* _Data_:
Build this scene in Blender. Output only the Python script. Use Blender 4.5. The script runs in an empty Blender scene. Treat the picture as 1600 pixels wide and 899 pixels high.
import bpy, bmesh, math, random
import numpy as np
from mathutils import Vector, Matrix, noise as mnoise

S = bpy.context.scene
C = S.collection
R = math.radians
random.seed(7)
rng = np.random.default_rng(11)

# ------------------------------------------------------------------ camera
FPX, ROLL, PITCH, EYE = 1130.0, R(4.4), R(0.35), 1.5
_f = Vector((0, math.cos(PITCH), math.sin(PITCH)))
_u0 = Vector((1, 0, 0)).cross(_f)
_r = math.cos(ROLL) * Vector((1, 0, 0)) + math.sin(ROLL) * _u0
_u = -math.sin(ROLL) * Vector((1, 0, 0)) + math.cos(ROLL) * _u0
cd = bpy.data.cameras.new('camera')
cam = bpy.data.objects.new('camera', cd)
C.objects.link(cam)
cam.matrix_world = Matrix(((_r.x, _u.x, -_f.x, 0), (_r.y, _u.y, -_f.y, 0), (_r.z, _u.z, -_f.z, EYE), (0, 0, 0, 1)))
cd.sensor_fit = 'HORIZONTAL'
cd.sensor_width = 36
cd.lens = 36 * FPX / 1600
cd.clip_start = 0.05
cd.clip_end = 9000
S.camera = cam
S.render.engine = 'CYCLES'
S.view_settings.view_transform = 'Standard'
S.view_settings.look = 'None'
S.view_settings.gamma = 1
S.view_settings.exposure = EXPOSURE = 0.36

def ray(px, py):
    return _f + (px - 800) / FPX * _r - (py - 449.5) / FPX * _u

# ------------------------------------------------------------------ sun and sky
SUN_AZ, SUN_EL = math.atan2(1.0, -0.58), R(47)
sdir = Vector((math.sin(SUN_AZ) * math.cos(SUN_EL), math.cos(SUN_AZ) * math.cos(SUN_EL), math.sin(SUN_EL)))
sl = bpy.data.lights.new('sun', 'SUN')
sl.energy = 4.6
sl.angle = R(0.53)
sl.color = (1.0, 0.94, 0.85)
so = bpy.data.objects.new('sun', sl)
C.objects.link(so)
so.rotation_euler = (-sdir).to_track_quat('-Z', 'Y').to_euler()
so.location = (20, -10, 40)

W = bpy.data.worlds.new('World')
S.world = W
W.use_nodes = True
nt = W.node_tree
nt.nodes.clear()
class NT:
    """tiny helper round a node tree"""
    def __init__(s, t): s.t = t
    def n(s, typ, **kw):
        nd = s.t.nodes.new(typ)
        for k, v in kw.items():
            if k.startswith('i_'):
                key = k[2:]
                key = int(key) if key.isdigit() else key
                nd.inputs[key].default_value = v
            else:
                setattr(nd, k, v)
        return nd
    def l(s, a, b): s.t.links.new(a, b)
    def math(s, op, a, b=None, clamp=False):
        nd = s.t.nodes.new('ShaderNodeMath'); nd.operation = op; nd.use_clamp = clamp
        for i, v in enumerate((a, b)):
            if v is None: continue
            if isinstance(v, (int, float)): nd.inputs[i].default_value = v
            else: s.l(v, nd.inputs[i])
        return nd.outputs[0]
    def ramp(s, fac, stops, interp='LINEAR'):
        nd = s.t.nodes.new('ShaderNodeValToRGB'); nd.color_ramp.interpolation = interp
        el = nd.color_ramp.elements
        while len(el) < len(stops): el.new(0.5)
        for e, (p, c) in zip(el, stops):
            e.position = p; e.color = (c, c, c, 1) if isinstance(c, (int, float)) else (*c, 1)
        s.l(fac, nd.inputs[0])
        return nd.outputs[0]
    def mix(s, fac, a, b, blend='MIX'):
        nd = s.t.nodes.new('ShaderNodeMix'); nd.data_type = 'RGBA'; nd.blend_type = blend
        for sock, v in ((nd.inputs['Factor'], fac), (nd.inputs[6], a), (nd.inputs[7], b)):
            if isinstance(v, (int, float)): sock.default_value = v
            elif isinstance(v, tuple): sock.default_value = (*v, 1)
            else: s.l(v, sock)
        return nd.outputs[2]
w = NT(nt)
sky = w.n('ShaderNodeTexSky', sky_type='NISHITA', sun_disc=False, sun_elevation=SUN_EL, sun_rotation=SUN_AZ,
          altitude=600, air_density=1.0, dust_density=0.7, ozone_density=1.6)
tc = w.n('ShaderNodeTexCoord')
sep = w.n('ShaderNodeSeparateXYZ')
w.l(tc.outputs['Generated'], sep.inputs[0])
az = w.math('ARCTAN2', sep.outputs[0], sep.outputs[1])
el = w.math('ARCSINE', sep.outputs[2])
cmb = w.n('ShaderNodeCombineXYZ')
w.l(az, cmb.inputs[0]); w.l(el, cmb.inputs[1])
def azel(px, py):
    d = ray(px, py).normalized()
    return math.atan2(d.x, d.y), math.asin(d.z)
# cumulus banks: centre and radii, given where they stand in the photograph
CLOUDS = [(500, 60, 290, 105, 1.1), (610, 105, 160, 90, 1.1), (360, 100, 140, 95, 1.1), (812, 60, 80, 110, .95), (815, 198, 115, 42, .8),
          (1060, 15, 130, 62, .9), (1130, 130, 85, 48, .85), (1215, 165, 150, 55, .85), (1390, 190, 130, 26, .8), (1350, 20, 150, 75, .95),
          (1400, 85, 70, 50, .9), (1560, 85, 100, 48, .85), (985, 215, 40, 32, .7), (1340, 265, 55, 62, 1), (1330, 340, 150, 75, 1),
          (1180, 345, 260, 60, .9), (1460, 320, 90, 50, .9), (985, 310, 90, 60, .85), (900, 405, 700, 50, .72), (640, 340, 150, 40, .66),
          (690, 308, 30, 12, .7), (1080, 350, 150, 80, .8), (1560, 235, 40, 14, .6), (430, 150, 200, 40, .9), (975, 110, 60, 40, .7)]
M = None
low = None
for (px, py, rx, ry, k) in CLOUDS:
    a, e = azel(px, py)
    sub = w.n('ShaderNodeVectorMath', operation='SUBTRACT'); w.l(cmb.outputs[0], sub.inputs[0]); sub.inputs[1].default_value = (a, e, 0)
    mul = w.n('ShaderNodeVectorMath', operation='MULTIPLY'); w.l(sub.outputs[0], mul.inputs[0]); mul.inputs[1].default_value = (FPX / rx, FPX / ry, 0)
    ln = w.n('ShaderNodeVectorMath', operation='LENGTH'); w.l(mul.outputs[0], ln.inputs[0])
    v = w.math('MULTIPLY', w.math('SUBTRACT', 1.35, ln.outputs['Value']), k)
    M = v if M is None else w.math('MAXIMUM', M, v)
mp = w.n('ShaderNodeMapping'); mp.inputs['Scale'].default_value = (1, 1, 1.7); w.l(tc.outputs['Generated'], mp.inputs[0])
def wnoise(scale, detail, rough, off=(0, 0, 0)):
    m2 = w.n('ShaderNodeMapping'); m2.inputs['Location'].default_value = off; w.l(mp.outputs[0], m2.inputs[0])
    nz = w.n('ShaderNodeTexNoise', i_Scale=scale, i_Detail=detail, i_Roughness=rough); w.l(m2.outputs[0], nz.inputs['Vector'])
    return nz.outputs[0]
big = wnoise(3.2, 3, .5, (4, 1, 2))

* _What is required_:
Write out a verbatim copy of the data, beginning with its first line and ending with the line that contains "return _f +".

* _Reply_:
Build this scene in Blender. Output only the Python script. Use Blender 4.5. The script runs in an empty Blender scene. Treat the picture as 1600 pixels wide and 899 pixels high.
import bpy, bmesh, math, random
import numpy as np
from mathutils import Vector, Matrix, noise as mnoise

S = bpy.context.scene
C = S.collection
R = math.radians
random.seed(7)
rng = np.random.default_rng(11)

# ------------------------------------------------------------------ camera
FPX, ROLL, PITCH, EYE = 1130.0, R(4.4), R(0.35), 1.5
_f = Vector((0, math.cos(PITCH), math.sin(PITCH)))
_u0 = Vector((1, 0, 0)).cross(_f)
_r = math.cos(ROLL) * Vector((1, 0, 0)) + math.sin(ROLL) * _u0
_u = -math.sin(ROLL) * Vector((1, 0, 0)) + math.cos(ROLL) * _u0
cd = bpy.data.cameras.new('camera')
cam = bpy.data.objects.new('camera', cd)
C.objects.link(cam)
cam.matrix_world = Matrix(((_r.x, _u.x, -_f.x, 0), (_r.y, _u.y, -_f.y, 0), (_r.z, _u.z, -_f.z, EYE), (0, 0, 0, 1)))
cd.sensor_fit = 'HORIZONTAL'
cd.sensor_width = 36
cd.lens = 36 * FPX / 1600
cd.clip_start = 0.05
cd.clip_end = 9000
S.camera = cam
S.render.engine = 'CYCLES'
S.view_settings.view_transform = 'Standard'
S.view_settings.look = 'None'
S.view_settings.gamma = 1
S.view_settings.exposure = EXPOSURE = 0.36

def ray(px, py):
    return _f + (px - 800) / FPX * _r - (py - 449.5) / FPX * _u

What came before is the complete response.